The Kosher Butcher: Surviving Amid Change

Demonstrating butchering at kosher butcher Fischer Bros. & Leslie on New York's Upper West Side (Photo by Leah Koenig via The Tablet)

Demonstrating butchering at kosher butcher Fischer Bros. & Leslie on New York’s Upper West Side (Photo by Leah Koenig via The Tablet)

Kosher butcher shops, long in decline in New York City and elsewhere, are finding ways to adapt and survive, writes Leah Koenig in The Tablet. The kosher butcher was once a mainstay of Jewish communities.

Like the synagogue and the mikveh (ritual bath), the skilled kosher butcher was once integral to settling a Jewish community. Without a source of kosher meat, a community would not sustainably grow. By the 1920s there were approximately 5,000 kosher butcher shops in the New York area, and another 5,000 spread across other U.S. cities. Often a single neighborhood, and sometimes a single street, would have multiple stores competing for the business of a discerning clientele.

Today, only a tiny fraction of those shops remain, leaving metropolises like Chicago and the Bay Area with just a single independent butcher, and other cities like St. Paul and Cincinnati with none.

The reason for the decline, writes Koenig, can be traced to supermarkets, whose butcher, bakery and other sections have, of course, decimated food shops – not just kosher butchers – in many communities. Contributing too was the growth in kashering (salting and soaking) at production houses, where large quantities of meat are kashered. Only a few butchers, like Fischer Bros. & Leslie on New York’s Upper West Side, still kasher their own meat whenever possible.
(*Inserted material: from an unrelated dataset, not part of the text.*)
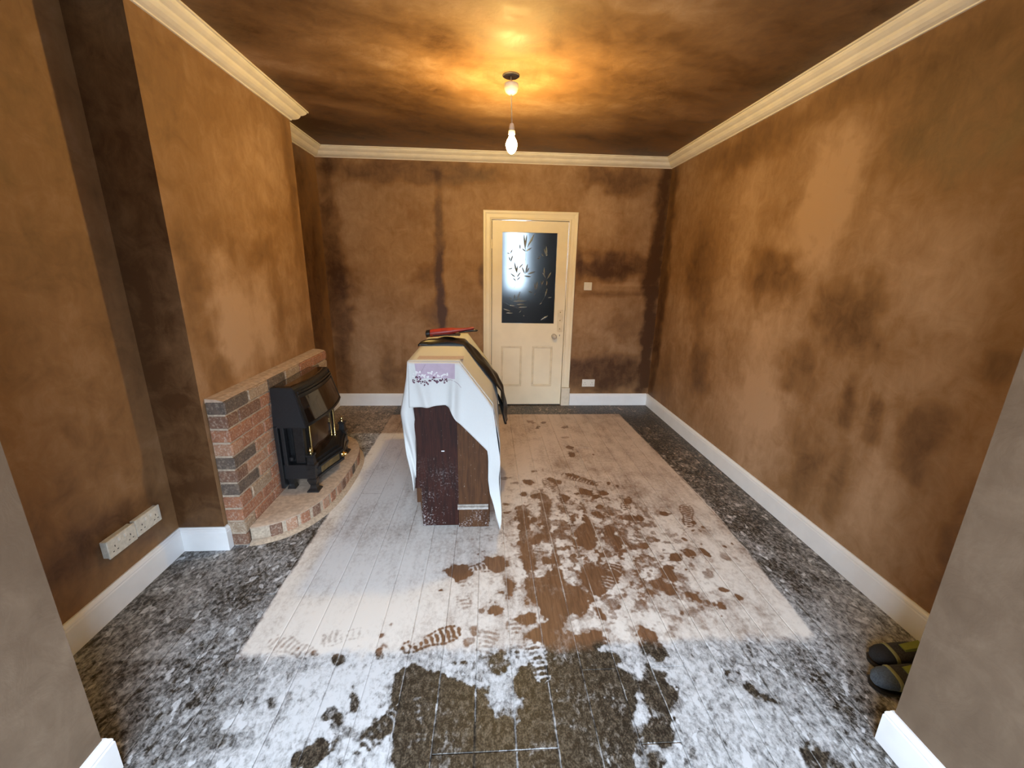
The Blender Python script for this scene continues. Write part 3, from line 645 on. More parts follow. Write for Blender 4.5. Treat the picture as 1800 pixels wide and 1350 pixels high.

Fischer Bros. & Leslie’s owner, Paul Whitman, has overseen an expansion of the butcher’s business model.

Fischer Bros. & Leslie delivers meat downtown, to the Hamptons, and to people’s vacation homes upstate, and ships across the country with overnight FedEx.

Meanwhile, Whitman said, “many families now have two parents working out of the home, which means there is a greater need for prepared foods.” In response, approximately 40 percent of the store’s business is made up of foods cooked in its in-house kitchen: everything from potato kugel and kasha varnishkes to kale salad and quinoa with slivered almonds. Fischer Bros. & Leslie also makes rotisserie chicken, which can be difficult to find with kosher certification, and recently bought a sous vide machine to start experimenting with roast beef.